There are other strong candidates from Eastern Europe. As the Economist recently pointed out (in an article about the Ban succession that did not mention Clark) Slovakia has put forward two leading candidates, Jan Kulbis and Miloslav Lajkac. If however, the UN is dead set on appointing a woman to the top job, there is a woman from Eastern Europe who – like Clark – heads a top United Nations agency. UNESCO chief Irina Bokova was formally nominated by Bulgaria last month as its contender to succeed Ban.

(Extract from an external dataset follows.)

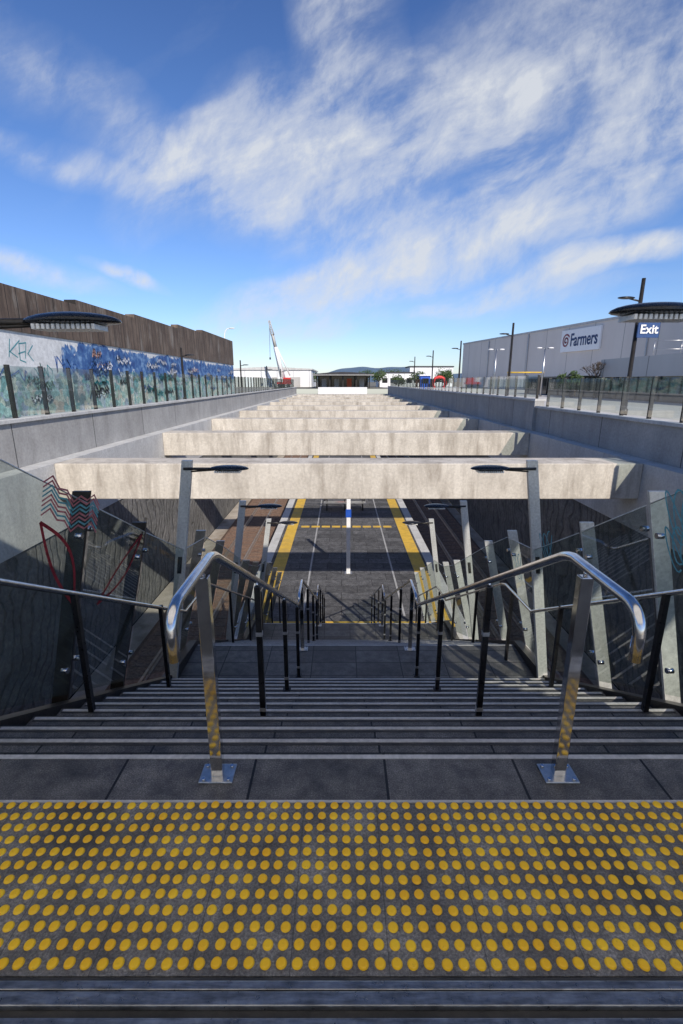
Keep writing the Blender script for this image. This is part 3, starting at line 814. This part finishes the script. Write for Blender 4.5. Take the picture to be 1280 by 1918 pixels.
# ------------------------------------------------------------ vegetation
def tree(x,y,h,r,seed,lab,name='tree'):
    rnd=random.Random(seed)
    e=thing(name,lab,'tree',(x,y,.45),'trees beyond the trench')
    mb=MB(); mb.tube([(0,0,0),(.05,0,h*.3),(0,.1,h*.7)],[.16,.12,.05],8)
    for i in range(6):
        a=rnd.uniform(0,6.28); z=h*rnd.uniform(.3,.55)
        mb.tube([(0,0,z),(math.cos(a)*r*.6,math.sin(a)*r*.6,z+h*.25)],[.07,.02],6)
    mb.obj('trunk','bark',e)
    mb=MB()
    cl=[(rnd.uniform(-r,r)*.7,rnd.uniform(-r,r)*.7,h*rnd.uniform(.42,.92),rnd.uniform(.3,.55)*r) for _ in range(14)]
    for (cx,cy,cz,cr) in cl:
        for _ in range(70):
            d=Vector((rnd.gauss(0,1),rnd.gauss(0,1),rnd.gauss(0,1))).normalized()*cr*rnd.uniform(.5,1.1)
            p=Vector((cx,cy,cz))+d; sz=rnd.uniform(.1,.22)
            u=Vector((rnd.gauss(0,1),rnd.gauss(0,1),rnd.gauss(0,1))).normalized(); v=u.orthogonal().normalized()
            mb.quad([p-u*sz,p+v*sz*.6,p+u*sz,p-v*sz*.6])
    mb.obj('crown','leaf',e)
for i,(x,y,h,r) in enumerate([(9,120,3.4,1.8),(12,135,4.2,2.4),(18,120,3.6,2.0),(20.5,100,3.2,1.7),(16,150,4.6,2.6),(23,112,3.8,2.1),(-8,135,3.6,2),(7,150,4.4,2.2),(12,105,2.6,1.4)]):
    tree(x,y,h,r,i,'small dense green tree beyond the trench')
tree(19.3,41.8,1.9,1.0,33,'rounded green shrub beside the car park')
rnd=random.Random(5)
e=thing('bare_tree','leafless winter tree with fine spreading branches','tree',(19.6,38.6,.45))
mb=MB()
def br(p,d,l,r,n):
    q=p+d*l; mb.tube([p,q],[r,r*.65],6)
    if n==0: return
    for _ in range(4):
        nd=(d+Vector((rnd.uniform(-.8,.8),rnd.uniform(-.8,.8),rnd.uniform(-.15,.5)))).normalized()
        br(q,nd,l*.72,r*.6,n-1)
br(Vector((0,0,0)),Vector((0,0,1)),1.0,.07,4)
mb.obj('trunk','bark',e)

# ------------------------------------------------------------ light, world, camera
el=math.radians(35); sd=Vector((.4,-.9,0)).normalized()
sun_dir=Vector((sd.x*math.cos(el),sd.y*math.cos(el),math.sin(el)))
ld=D.lights.new('sun','SUN'); ld.energy=5.0; ld.angle=math.radians(.5); ld.color=(1,.92,.82)
lo_=D.objects.new('sun',ld); col.objects.link(lo_); lo_.rotation_euler=(-sun_dir).to_track_quat('-Z','Y').to_euler(); lo_.location=(10,-20,30)
w=D.worlds.new('World'); scene.world=w; w.use_nodes=True; nt=w.node_tree; nt.nodes.clear()
out=nt.nodes.new('ShaderNodeOutputWorld'); bg=nt.nodes.new('ShaderNodeBackground'); bg.inputs[1].default_value=.15
sky=nt.nodes.new('ShaderNodeTexSky'); sky.sky_type='NISHITA'; sky.sun_disc=False; sky.sun_elevation=el; sky.sun_rotation=math.atan2(sd.x,sd.y)
sky.air_density=1.0; sky.dust_density=.3; sky.ozone_density=2.5
tc=nt.nodes.new('ShaderNodeTexCoord'); sx=nt.nodes.new('ShaderNodeSeparateXYZ'); nt.links.new(tc.outputs['Generated'],sx.inputs[0])
dy=math_n(nt,'MAXIMUM',math_n(nt,'ABSOLUTE',sx.outputs['Y']),.08)
gx=math_n(nt,'DIVIDE',sx.outputs['X'],dy); gz=math_n(nt,'DIVIDE',sx.outputs['Z'],dy)
cb=nt.nodes.new('ShaderNodeCombineXYZ'); nt.links.new(gx,cb.inputs[0]); nt.links.new(gz,cb.inputs[1])
G=cb.outputs[0]
def warp(vec,scale,det,amt,rough=.5):
    wn=nt.nodes.new('ShaderNodeTexNoise'); wn.inputs['Scale'].default_value=scale; wn.inputs['Detail'].default_value=det; wn.inputs['Roughness'].default_value=rough
    nt.links.new(vec,wn.inputs['Vector'])
    vm=nt.nodes.new('ShaderNodeVectorMath'); vm.operation='MULTIPLY_ADD'
    nt.links.new(wn.outputs['Color'],vm.inputs[0]); vm.inputs[1].default_value=(amt,amt*.8,0); vm.inputs[2].default_value=(-amt/2,-amt*.4,0)
    va=nt.nodes.new('ShaderNodeVectorMath'); va.operation='ADD'; nt.links.new(vec,va.inputs[0]); nt.links.new(vm.outputs[0],va.inputs[1])
    return va.outputs[0]
GW=warp(G,3.0,5,.16)
GS=warp(G,3.0,3,.14)
cp,sp_=math.cos(math.radians(15.06)),math.sin(math.radians(15.06))
def gno(px,py):
    u=(px-640)/907; v=(959-py)/907; k=cp+v*sp_
    return (u/k,(-sp_+v*cp)/k)
blobs=[((545,295),.15,.12,-10,1.6),((480,375),.08,.06,30,.9),((650,95),.075,.21,8,1.35),((850,215),.13,.08,0,1.3),
((335,335),.065,.12,-60,1.3),((850,440),.46,.055,24,1.5),((1180,320),.34,.07,30,1.2),((610,515),.26,.028,20,1.3),
((1150,480),.30,.024,14,1.4),((1100,130),.36,.15,20,.9),((150,200),.34,.06,-35,.5),((250,505),.07,.013,-18,1.5),((60,500),.14,.024,-10,1.0),((720,350),.15,.09,40,.9),((70,300),.16,.025,-15,.7),((900,570),.35,.018,8,.4)]
acc=None
for (c_,a,b,rot,wt) in blobs:
    g=gno(*c_)
    mp=nt.nodes.new('ShaderNodeMapping'); mp.vector_type='TEXTURE'
    mp.inputs['Location'].default_value=(g[0],g[1],0); mp.inputs['Rotation'].default_value=(0,0,math.radians(rot)); mp.inputs['Scale'].default_value=(a*1.45,b*1.45,1)
    nt.links.new(GW,mp.inputs['Vector'])
    gr=nt.nodes.new('ShaderNodeTexGradient'); gr.gradient_type='SPHERICAL'; nt.links.new(mp.outputs[0],gr.inputs[0])
    s_=math_n(nt,'MULTIPLY',gr.outputs['Fac'],wt)
    acc=s_ if acc is None else math_n(nt,'ADD',acc,s_)
acc=math_n(nt,'MINIMUM',acc,1.1)
def stretched(vec,rot,sc):
    mp=nt.nodes.new('ShaderNodeMapping'); mp.inputs['Rotation'].default_value=(0,0,math.radians(rot))
    nt.links.new(vec,mp.inputs['Vector'])
    mp2=nt.nodes.new('ShaderNodeMapping'); mp2.inputs['Scale'].default_value=sc; nt.links.new(mp.outputs[0],mp2.inputs['Vector'])
    return mp2.outputs[0]
f1=noise(nt,stretched(GS,-26,(1.0,2.8,1)),2.7,12,.60)
f2=noise(nt,stretched(GS,-60,(1.0,1.6,1)),6,12,.66)
k1=math_n(nt,'MULTIPLY',math_n(nt,'SUBTRACT',f1,.30),2.6,True)
k2=math_n(nt,'MULTIPLY',math_n(nt,'SUBTRACT',f2,.24),2.2,True)
den=math_n(nt,'MULTIPLY',acc,math_n(nt,'MULTIPLY',k1,math_n(nt,'MULTIPLY',k2,1.55)))
thin=math_n(nt,'MULTIPLY',math_n(nt,'SUBTRACT',f1,.5),.35,True)
den=math_n(nt,'ADD',den,thin)
mask=ramp(nt,den,[(0.01,(0,0,0)),(.14,(.12,.12,.12)),(.42,(.50,.50,.50)),(.9,(.90,.90,.90))])
up=math_n(nt,'GREATER_THAN',sx.outputs['Z'],0.0)
mask=math_n(nt,'MULTIPLY',mask,up)
hs=nt.nodes.new('ShaderNodeHueSaturation'); hs.inputs['Saturation'].default_value=1.10; nt.links.new(sky.outputs[0],hs.inputs['Color'])
tint=ramp(nt,sx.outputs['Z'],[(0.0,(.72,.78,1.0)),(.18,(.68,.76,1.0)),(.42,(.62,.70,.92)),(.62,(.50,.58,.82)),(1,(.7,.76,.9))])
skyc=mixc(nt,1.0,hs.outputs[0],tint,'MULTIPLY')
fin=mixc(nt,mask,skyc,(4.8,5.0,5.3))
nt.links.new(fin,bg.inputs[0]); nt.links.new(bg.outputs[0],out.inputs[0])

cam=D.cameras.new('camera'); co=D.objects.new('camera',cam); col.objects.link(co)
cam.sensor_fit='HORIZONTAL'; cam.sensor_width=24; cam.lens=17.0; cam.clip_end=10000; cam.clip_start=.05
co.location=(0,0,1.71); co.rotation_euler=(math.radians(90-15.06),0,0)
scene.camera=co
scene.view_settings.view_transform='Standard'
try: scene.view_settings.look='None'
except: pass
scene.view_settings.exposure=0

Unfortunately for the Bulgarians, It should be noted that Bokova has had more than one battle with the United States over UNESCO’s recognition of Palestine, which eventually led to the US withdrawing its funding entirely from UNESCO in 2012. Bokova got into further strife with the US this year after UNESCO acceded to Arab League objections and cancelled an exhibition in Paris about the historical links between the Jewish people and the Middle East. As a result, her candidacy may not even get off the ground, given that the Americans could exercise a veto, and push her off the short list. Ironically…like Clark, Bokova has also overseen severe staff cuts at her UN agency, in the wake of the US funding exit from UNESCO
Fairly or otherwise, the success or otherwise of New Zealand’s Security Council bid in October will impact on Clark’s succession bid. Her track record at UNDP will also be a factor. In the interests of transparency – which would be re-assuring in the light of her ambition to lead the UN - Clark needs to be more forthcoming about (a) why UNDP staff in New York need to be cut by a third without adequate consultation (b) what the cost benefit rationale for the cuts may be and (c) whether these actions really are unrelated to her bid to succeed Ban Ki-Moon as Secretary-General.